As I mentioned in my post about A Fading Sun, I was fortunate enough to receive its sequel, A Rising Moon, to review right around when I was wondering when it would be published. According to Goodreads, A Rising Moon has been out for a couple weeks now, so it’s seems like an appropriate time to share the review I wrote for Booklist.

Remember, in some parts of the world, it’s traditional to give books at the holidays.  But don’t be that guy who gives the first book in a series when it has a cliffhanger ending.  Or that guy who recommends a book where the sequel isn’t even published yet, and then the trilogy expands to … how many books is A Song of Fire and Ice aiming for now?  Oh, seven.  (Yes, it was the same guy.  Yes, we’re still friends.)

NOTE: There are spoilers here for the first book.  Read beyond this line at your own risk.

At the conclusion of A Fading Sun, the Cateni were a conquered but rebelling people, with their mystical leader Voada Moonshadow killed in a battle against the Mundoans, and the Moonshadow spirit searching for Voada’s daughter, Orla. A Rising Moon is the eagerly anticipated sequel, picking up as Orla flees from the aftermath of that battle to the far reaches of Albann Bràghad. In Onglse, she meets Ceanndraoi Greum Red-Hand, the head wizard who both trained Voada and clashed with her. As expected, the Moonshadow spirit joins with Orla, who then follows the Ceanndraoi back to Albann Deas to fight the Mundoans.

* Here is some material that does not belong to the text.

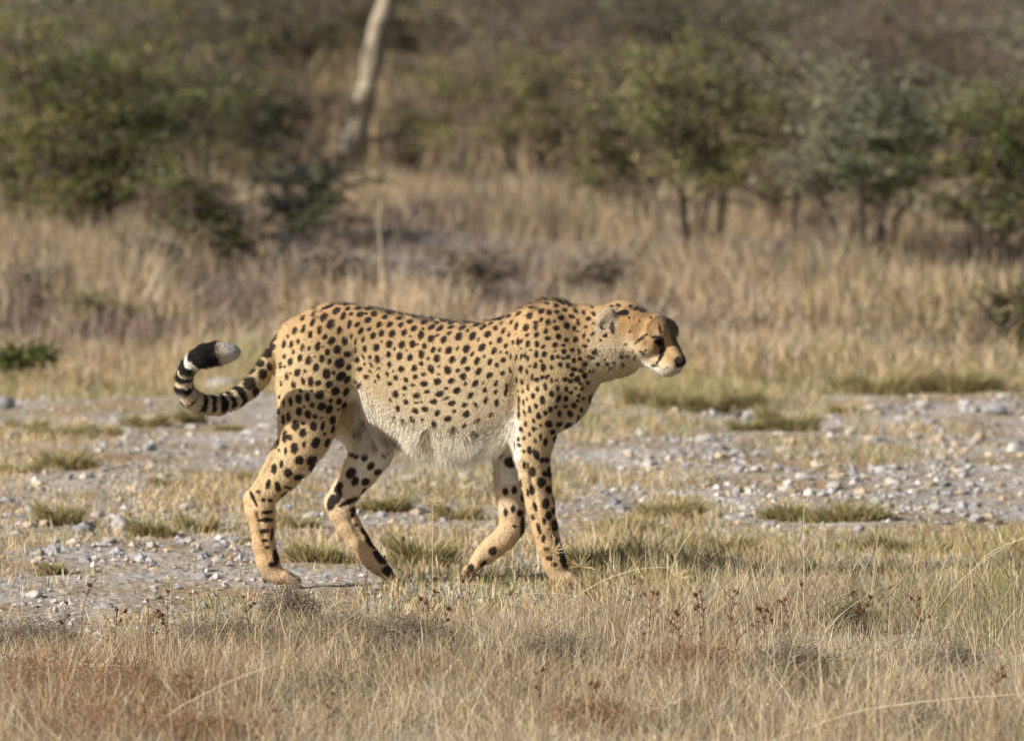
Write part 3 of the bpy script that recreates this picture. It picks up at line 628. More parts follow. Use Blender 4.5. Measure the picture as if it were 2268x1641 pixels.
# head, built on its own axes: forward, side towards the camera, up
HO = at(1405, 735, 0)
yw, pt = math.radians(28), math.radians(30)
hf = np.array((math.cos(pt) * math.cos(yw), -math.sin(yw) * math.cos(pt), -math.sin(pt)))
hs = np.array((-math.sin(yw), -math.cos(yw), 0))
hu = np.array((math.cos(yw) * math.sin(pt), -math.sin(yw) * math.sin(pt), math.cos(pt)))
HA = (hf, hs, hu)
def hp(f, s, u): return HO + hf * f + hs * s + hu * u
def hell(c, R, k=.014, carve=False): ell(hp(*c), R, HA, k, carve)
def hseg(a, b, r0, r1, k=.012, carve=False): seg(hp(*a), hp(*b), r0, r1, 1, k, carve)
hell((-.020, 0, .018), (.088, .066, .056), .02)
hell((.060, 0, .044), (.052, .058, .046), .02)
hell((.040, 0, -.010), (.070, .067, .056), .024)
for s in (-1, 1):
    hell((.084, s * .038, .054), (.025, .019, .022), .030)
    hell((.064, s * .043, .004), (.040, .022, .030), .016)
    hell((.153, s * .018, -.020), (.030, .021, .024), .010)
    hell((.094, s * .040, .030), (.012, .010, .009), .008, True)          # eye socket
hell((.120, 0, -.016), (.060, .036, .034), .016)
hseg((.080, 0, .052), (.165, 0, .012), .024, .017, .014)
hell((.174, 0, .006), (.018, .020, .015), .006)
hseg((.03, 0, -.040), (.148, 0, -.036), .037, .026, .016)
hseg((.186, 0, -.012), (.186, 0, -.026), .003, .003, .004, True)
for s in (-1, 1):
    hseg((.180, s * .004, -.030), (.122, s * .034, -.040), .0035, .0035, .004, True)  # mouth line
for s in (-1, 1):                                                          # ears
    n = hf * .50 + hs * s * .86 + hu * .05; n /= np.linalg.norm(n)
    e2 = hu * .96 - hf * .25; e2 -= n * (e2 @ n); e2 /= np.linalg.norm(e2); e3 = np.cross(n, e2)
    c = hp(-.060, s * .082, .000)
    ell(c, (.012, .050, .031), (n, e2, e3), .008)
    ell(c + n * .015 - e2 * .010, (.008, .038, .016), (n, e2, e3), .004, True)
    seg(hp(-.050, s * .050, -.015), c - e2 * .026, .026, .016, 1, .014)

for pts, yy in (([(1150, 780, 8), (1143, 860, 12), (1142, 930, 10)], -.135), ([(795, 715, 8), (792, 790, 12), (788, 860, 10)], -.118), ([(1120, 720, 4), (1148, 700, 5), (1170, 690, 4)], -.10)):
    Q_ = [(at(a, b, yy), r * PX) for a, b, r in pts]
    for (p_, r_), (q_, s_) in zip(Q_[:-1], Q_[1:]): seg(p_, q_, r_, s_, 1, .022, True)
for pts, yy in (([(571, 1135, 2.5), (583, 1185, 3), (596, 1235, 2)], -.128), ([(625, 1000, 2), (600, 1045, 3), (580, 1078, 2)], -.118), ([(1168, 1010, 2), (1180, 1080, 3), (1192, 1140, 2)], -.122), ([(1215, 1090, 2), (1222, 1160, 2)], -.112), ([(775, 1150, 2), (805, 1200, 2)], .075)):
    Q_ = [(at(a, b, yy), r * PX) for a, b, r in pts]
    for (p_, r_), (q_, s_) in zip(Q_[:-1], Q_[1:]): seg(p_, q_, r_, s_, 1, .010, True)
# ---- extract the surface (surface nets)
def surface_nets(D):
    S = D < 0
    nx, ny, nz = S.shape
    cnt = np.zeros((nx - 1, ny - 1, nz - 1), dtype=np.uint8)
    for a in (0, 1):
        for b in (0, 1):
            for c in (0, 1): cnt += S[a:nx - 1 + a, b:ny - 1 + b, c:nz - 1 + c]
    act = (cnt > 0) & (cnt < 8)
    ci = np.argwhere(act); idx = np.full(act.shape, -1, dtype=np.int32); idx[act] = np.arange(len(ci))
    acc = np.zeros((len(ci), 3)); n = np.zeros(len(ci))
    corners = [(a, b, c) for a in (0, 1) for b in (0, 1) for c in (0, 1)]
    for p in corners:
        for ax in range(3):
            if p[ax]: continue
            q_ = list(p); q_[ax] = 1
            d0 = D[ci[:, 0] + p[0], ci[:, 1] + p[1], ci[:, 2] + p[2]]; d1 = D[ci[:, 0] + q_[0], ci[:, 1] + q_[1], ci[:, 2] + q_[2]]
            mk = (d0 < 0) != (d1 < 0); t = np.where(mk, d0 / np.where(mk, d0 - d1, 1), 0)
            P = np.repeat(np.array(p, float)[None], len(ci), 0); P[:, ax] += t
            acc[mk] += P[mk]; n[mk] += 1
    V = ci + acc / n[:, None]
    F = []
    for ax in range(3):
        b, c = (ax + 1) % 3, (ax + 2) % 3
        s0 = [slice(None)] * 3; s1 = [slice(None)] * 3; s0[ax] = slice(0, -1); s1[ax] = slice(1, None)
        A, B = S[tuple(s0)], S[tuple(s1)]
        e = np.argwhere(A != B)
        e = e[(e[:, b] > 0) & (e[:, c] > 0) & (e[:, b] < S.shape[b] - 1) & (e[:, c] < S.shape[c] - 1)]
        inside = A[e[:, 0], e[:, 1], e[:, 2]]
        def cell(db, dc):
            g = e.copy(); g[:, b] -= db; g[:, c] -= dc; return idx[g[:, 0], g[:, 1], g[:, 2]]
        q4 = np.stack((cell(1, 1), cell(0, 1), cell(0, 0), cell(1, 0)), 1)
        q4[~inside] = q4[~inside][:, ::-1]
        F.append(q4)
    return V, np.concatenate(F)
BV, BF = surface_nets(D)
BV = BV * H + np.array((gx[0], gy[0], gz[0]))
del D
# keep the largest piece only, smooth a little
def relax(V, F, it, lam=.5):
    e = np.concatenate((F[:, [0, 1]], F[:, [1, 2]], F[:, [2, 3]], F[:, [3, 0]]))
    e = np.concatenate((e, e[:, ::-1]))
    n = np.bincount(e[:, 0], minlength=len(V))[:, None]
    for _ in range(it):
        s = np.stack([np.bincount(e[:, 0], weights=V[e[:, 1], i], minlength=len(V)) for i in range(3)], 1)
        V = V * (1 - lam) + lam * s / n
    return V
BV = relax(BV, BF, 3)
body_me = new_mesh('body', BV, BF, None, True)
BN = np.zeros(len(BV) * 3, dtype=np.float32); body_me.vertices.foreach_get('normal', BN); BN = BN.reshape(-1, 3)
BU, BVv = seen(BV[:, 0], BV[:, 1], BV[:, 2])
X, Y, Z = BV.T
# ---- coat colour
tan = np.array((.48, .312, .155)); tan2 = np.array((.575, .43, .245)); pale = np.array((.60, .49, .33)); white = np.array((.80, .765, .68)); black = np.array((.012, .010, .009))
N = len(BV)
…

She quickly proves that she views the war and the Mundoans differently from her mother and the Moonshadow spirits, refusing the wholesale slaughter that they are encouraging. Her stubbornness and idealism put her at risk, with Moonshadow threatening to consume her spirit, just as she has absorbed all of the wizards who have wielded her power in the past. Will she fall to Altan Savas, the Mundoan war leader, as her mother did, or to her own anamacha?